The guy in line in front of me at Costco has two things in his cart: a case of beer and a pre-cooked chicken.

I remember bachelorhood.

from Because Life Loves a Challenge

“Well, at least now things can’t get any worse”
is the most dangerous sentence in the English language.
Because Life loves a challenge.

From How We Influence Our Children a parental epiphany “so that’s how other people see me.”

I walked outside to get something from the van this morning, and across the street was a neighbor, out for a walk with his toddler. I smiled and waved and noticed that they were dressed the same, his boy and him — they were wearing shorts and t-shirts and both had baseball caps on.

And I thought about how we influence our children, how they’re tiny mirrors of everything we are, consciously or not. How we dress them and teach them and show them the world will influence how they live the rest of their lives.

And I turned around to head back inside and Tom was standing in the doorway, wearing a ski cap, waving my lightsaber TV clicker and without his pants.

Which pretty much confirmed my theory.

All in all it’s worth reading for the insights of someone who makes his living as a software engineer observing the vicissitudes of life. It’s not really about work, but more catching yourself in the act of having an epiphany. It would actually make a nice book since there are so few outbound links (and almost all to other pieces/posts that he wrote).

4 thoughts on “9 From Greg Knauss’ “An Entirely Other Day””

  1. It would actually make a nice book since there are so few outbound links (and almost all to other pieces/posts that he wrote).

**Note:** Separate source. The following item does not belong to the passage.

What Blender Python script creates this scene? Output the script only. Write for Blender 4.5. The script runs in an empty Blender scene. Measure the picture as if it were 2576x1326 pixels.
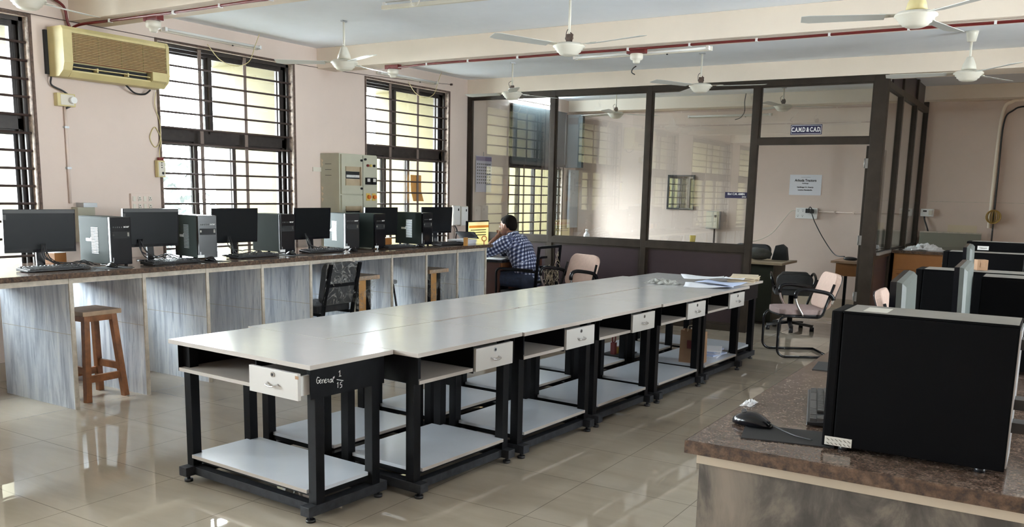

    Interesting idea. I know someone that does that specializes in the whole book/blog/blend area. I’ll see if I can get him energized enough to have a look at Knauss.

    – twf

  2. I think the “experiential bloggers” or “journal writers” may prove easier to publish, or at least easier to translate back into a hardcopy book than writers who are more link happy.

    Just a thought.

    You might be able to publish a LiveJournal “writer’s colony” where they wrote in a private space but cross-referenced each other’s entries. Interesting to consider how that would evolve in contrast to a book developed asa wiki (in a private wiki, not all of these huge public efforts to recreate the stone soup magic of the Wikipedia).